# GIVEN DATA:
+===+

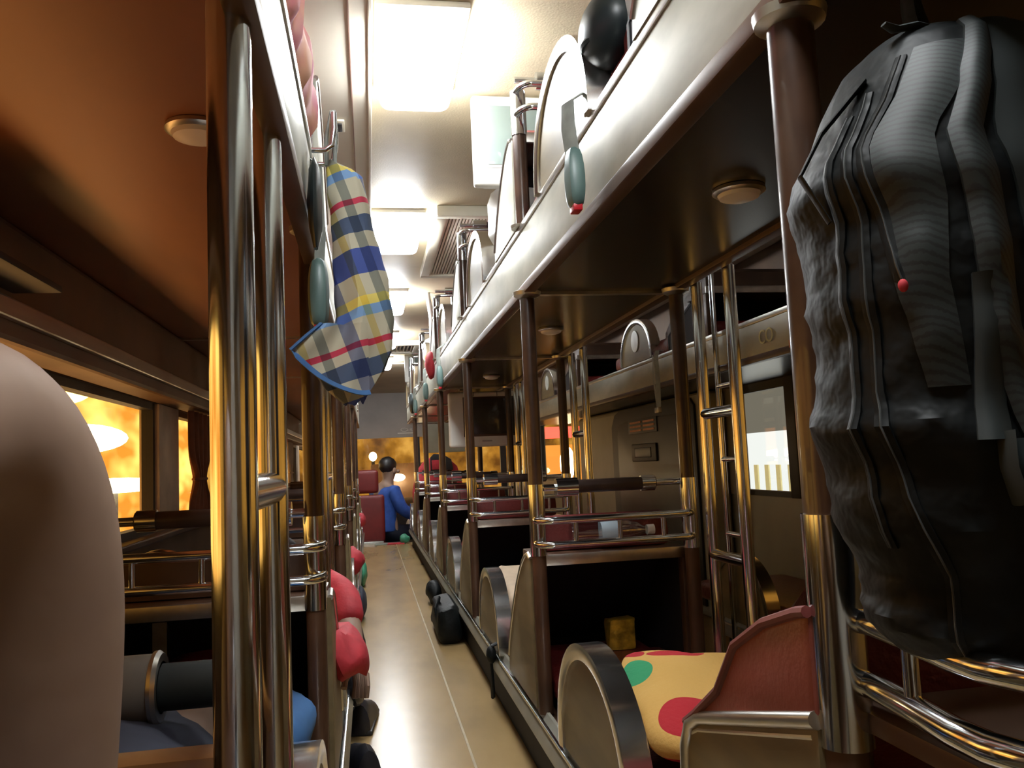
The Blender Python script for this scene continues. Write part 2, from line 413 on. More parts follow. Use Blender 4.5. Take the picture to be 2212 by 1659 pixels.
# ------------------------------------------------------------------ ceiling fixtures
def ceiling_lamp(x, y):
    r = empty('ceiling_lamp', (x, y, ZC))
    MB().box(-.12, .12, -.24, .24, -.018, 0, .006).build('base', 'whitepl', r)
    MB().box(-.105, .105, -.215, .215, -.10, -.018, .04, 5).build('diffuser', 'lamp', r)
    return r
for i, y in enumerate([.45, 2.2, 3.9, 5.6, 7.3, 8.95]):  # the last lamp is added to brighten the front ceiling and header
    o = ceiling_lamp(.165, y)
    tag(o, ['glaring white ceiling lamp just out of view overhead', 'glaring white ceiling lamp at the top of the picture, biggest glow', 'glaring white ceiling lamp beside the slotted air vent',
            'ceiling lamp beyond the slotted air vent, before the raised hatch', 'lit ceiling lamp near the small far television', 'farthest ceiling lamp, added to brighten the front end of the aisle'][i], 'lamp', 'row of ceiling lamps over the aisle')

def vent(y0, y1, x0, x1, label, slats):
    r = empty('air_vent', ((x0 + x1) / 2, (y0 + y1) / 2, ZC)); tag(r, label, 'vent')
    a, b = (x1 - x0) / 2, (y1 - y0) / 2
    f = MB(); t = .05
    for q in ((-a, a, -b, -b + t), (-a, a, b - t, b), (-a, -a + t, -b + t, b - t), (a - t, a, -b + t, b - t)): f.box(*q, -.05, 0, .008)
    f.build('frame', 'cream', r)
    MB().box(-a + t, a - t, -b + t, b - t, -.012, -.004).build('backing', 'darktrim', r)
    s = MB(); n = slats
    for k in range(n):
        xx = -a + t + (2 * a - 2 * t) * (k + .5) / n
        s.box(xx - .005, xx + .005, -b + t, b - t, -.035, -.012)
    s.build('slats', 'cream', r, smooth=False)
vent(3.6, 4.85, .33, .95, 'long slotted metal air vent on the ceiling over the middle row', 34)
vent(7.6, 8.2, .12, .5, 'small square ceiling vent hatch far along the aisle', 8)

def small_tv(loc, label):
    r = empty('television', loc); tag(r, label, 'television', 'small ceiling televisions')
    # faces the rear (-y); z=0 is its top against the ceiling
    b = MB(); b.box(0, .36, 0, .04, -.30, -.01, .014, 3)
    b.rings([[(.01, .04, -.29), (.35, .04, -.29), (.35, .04, -.02), (.01, .04, -.02)], [(.07, .27, -.22), (.29, .27, -.22), (.29, .27, -.03), (.07, .27, -.03)]])
    b.build('casing', 'whitepl', r)
    MB().box(.045, .315, -.004, .004, -.235, -.045, .003).build('screen', 'screenpale', r)
    MB().box(.035, .325, -.002, .004, -.245, -.035, .003).build('bezel', 'greyheader', r)
    for k in range(4): MB().box(.09 + k * .035, .105 + k * .035, .0, .003 - .006, -.285, -.262).build('speaker_slot', 'ductbrown', r)
    MB().box(.08, .28, .05, .22, -.012, .0).build('bracket', 'steel', r)
small_tv((.345, 2.46, ZC - .0), 'white television on the ceiling partly behind the nearest upper post')
small_tv((.39, 8.5, ZC - .0), 'far small white television on the ceiling above the aisle')

# big television hanging below the deck
r = empty('television', (.49, 5.05, .965)); tag(r, 'large cream tube television hung under the middle upper deck', 'television')
b = MB(); b.box(.0, .53, .0, .06, -.02, .32, .018, 3)
b.rings([[(.01, .06, .01), (.52, .06, .01), (.52, .06, .29), (.01, .06, .29)], [(.08, .40, .06), (.38, .40, .06), (.38, .40, .28), (.08, .40, .28)]])
b.build('casing', 'whitepl', r)
MB().box(.10, .44, -.006, .004, .055, .275, .004).build('screen', 'screen', r)
MB().box(.088, .452, -.003, .003, .043, .287, .004).build('bezel', 'wood', r)
MB().box(.20, .26, -.004, .002, .010, .018).build('maker_mark', 'greyheader', r)
for a in (.155, .30): MB().box(a, a + .003, -.003, .002, .290, .318).build('panel_gap', 'darktrim', r)
for a in (.09, .34): MB().box(a, a + .03, .15, .25, .28, .334).build('hanger', 'steel', r)

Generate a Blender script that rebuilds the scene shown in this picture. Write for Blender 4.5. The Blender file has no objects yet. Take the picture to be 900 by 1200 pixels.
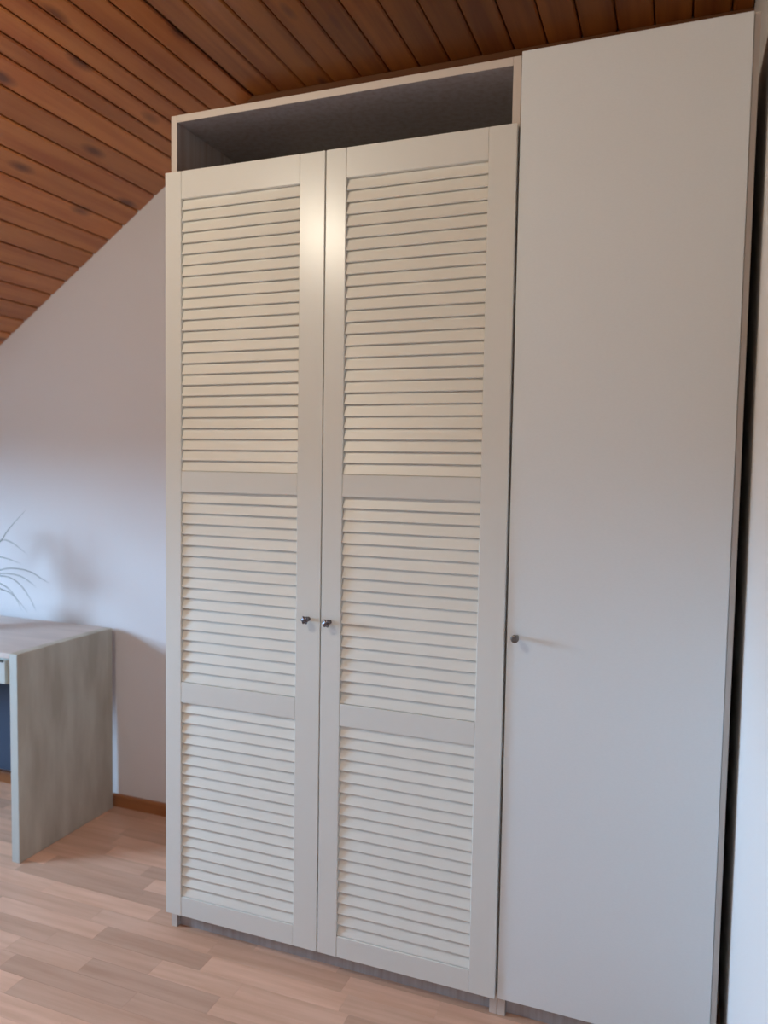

+===+

# SET TASK:
Reproduce all of the data exactly; the pictures do not belong in the copy.

# EXERCISE RESULT:
The Blender Python script for this scene continues. Write part 2, from line 413 on. More parts follow. Use Blender 4.5. Take the picture to be 2212 by 1659 pixels.
# ------------------------------------------------------------------ ceiling fixtures
def ceiling_lamp(x, y):
    r = empty('ceiling_lamp', (x, y, ZC))
    MB().box(-.12, .12, -.24, .24, -.018, 0, .006).build('base', 'whitepl', r)
    MB().box(-.105, .105, -.215, .215, -.10, -.018, .04, 5).build('diffuser', 'lamp', r)
    return r
for i, y in enumerate([.45, 2.2, 3.9, 5.6, 7.3, 8.95]):  # the last lamp is added to brighten the front ceiling and header
    o = ceiling_lamp(.165, y)
    tag(o, ['glaring white ceiling lamp just out of view overhead', 'glaring white ceiling lamp at the top of the picture, biggest glow', 'glaring white ceiling lamp beside the slotted air vent',
            'ceiling lamp beyond the slotted air vent, before the raised hatch', 'lit ceiling lamp near the small far television', 'farthest ceiling lamp, added to brighten the front end of the aisle'][i], 'lamp', 'row of ceiling lamps over the aisle')

def vent(y0, y1, x0, x1, label, slats):
    r = empty('air_vent', ((x0 + x1) / 2, (y0 + y1) / 2, ZC)); tag(r, label, 'vent')
    a, b = (x1 - x0) / 2, (y1 - y0) / 2
    f = MB(); t = .05
    for q in ((-a, a, -b, -b + t), (-a, a, b - t, b), (-a, -a + t, -b + t, b - t), (a - t, a, -b + t, b - t)): f.box(*q, -.05, 0, .008)
    f.build('frame', 'cream', r)
    MB().box(-a + t, a - t, -b + t, b - t, -.012, -.004).build('backing', 'darktrim', r)
    s = MB(); n = slats
    for k in range(n):
        xx = -a + t + (2 * a - 2 * t) * (k + .5) / n
        s.box(xx - .005, xx + .005, -b + t, b - t, -.035, -.012)
    s.build('slats', 'cream', r, smooth=False)
vent(3.6, 4.85, .33, .95, 'long slotted metal air vent on the ceiling over the middle row', 34)
vent(7.6, 8.2, .12, .5, 'small square ceiling vent hatch far along the aisle', 8)

def small_tv(loc, label):
    r = empty('television', loc); tag(r, label, 'television', 'small ceiling televisions')
    # faces the rear (-y); z=0 is its top against the ceiling
    b = MB(); b.box(0, .36, 0, .04, -.30, -.01, .014, 3)
    b.rings([[(.01, .04, -.29), (.35, .04, -.29), (.35, .04, -.02), (.01, .04, -.02)], [(.07, .27, -.22), (.29, .27, -.22), (.29, .27, -.03), (.07, .27, -.03)]])
    b.build('casing', 'whitepl', r)
    MB().box(.045, .315, -.004, .004, -.235, -.045, .003).build('screen', 'screenpale', r)
    MB().box(.035, .325, -.002, .004, -.245, -.035, .003).build('bezel', 'greyheader', r)
    for k in range(4): MB().box(.09 + k * .035, .105 + k * .035, .0, .003 - .006, -.285, -.262).build('speaker_slot', 'ductbrown', r)
    MB().box(.08, .28, .05, .22, -.012, .0).build('bracket', 'steel', r)
small_tv((.345, 2.46, ZC - .0), 'white television on the ceiling partly behind the nearest upper post')
small_tv((.39, 8.5, ZC - .0), 'far small white television on the ceiling above the aisle')

# big television hanging below the deck
r = empty('television', (.49, 5.05, .965)); tag(r, 'large cream tube television hung under the middle upper deck', 'television')
b = MB(); b.box(.0, .53, .0, .06, -.02, .32, .018, 3)
b.rings([[(.01, .06, .01), (.52, .06, .01), (.52, .06, .29), (.01, .06, .29)], [(.08, .40, .06), (.38, .40, .06), (.38, .40, .28), (.08, .40, .28)]])
b.build('casing', 'whitepl', r)
MB().box(.10, .44, -.006, .004, .055, .275, .004).build('screen', 'screen', r)
MB().box(.088, .452, -.003, .003, .043, .287, .004).build('bezel', 'wood', r)
MB().box(.20, .26, -.004, .002, .010, .018).build('maker_mark', 'greyheader', r)
for a in (.155, .30): MB().box(a, a + .003, -.003, .002, .290, .318).build('panel_gap', 'darktrim', r)
for a in (.09, .34): MB().box(a, a + .03, .15, .25, .28, .334).build('hanger', 'steel', r)

Generate a Blender script that rebuilds the scene shown in this picture. Write for Blender 4.5. The Blender file has no objects yet. Take the picture to be 900 by 1200 pixels.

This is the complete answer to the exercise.